Differentiation strategy
Firms seeking to gain competitive advantages through differentiation strategy pursue different value chains as compared to that of competitors. Competitive strategy using differentiation models entails the creation of superior products or service offering that is hard to imitate by competitors. Firms differentiate products through features, or packaging to meet the varying customer needs (Zehir, Can and Karaboga, 2015 p. 360). Creating a competitive advantage through differentia entails creating value propositions through activities with the greatest appeal to customers. These activities may include great product design, marketing strategies, or advertising media used.

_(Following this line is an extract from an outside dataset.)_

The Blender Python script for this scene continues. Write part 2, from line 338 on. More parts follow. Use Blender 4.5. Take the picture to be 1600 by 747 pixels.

Secondly, firms improve customer value propositions by continuously monitoring the responsiveness of customers to services, which then leads to better complementary services through continuous improvement. Lastly, firms identify the best set of differentiation activities that offer the most superior differentiation outcome. As such, firms may have to use more than one differentiation technique.
Conclusion
Businesses use the value chain model to position themselves strategically in the market and gain competitive advantages. The value chain model argues that business activities are classified into primary activities and support activities. The primary activities are involved in the production of goods and services, while the support services help firms offer goods and services to their clients. The essence of using the value chain analysis model is to identify the sources of competitive advantages and disadvantages that may help propel a firm to a better position in the industry. As such, firms using differentiation strategy may think of offering better and unique activities that are hard to imitate by competitors. Conversely, firms that compete through cost leadership strategies may consider pursuing more efficient methods that reduce the overall operations costs. The strategy used by a firm to create a competitive advantage depends on long term growth goals of a firm.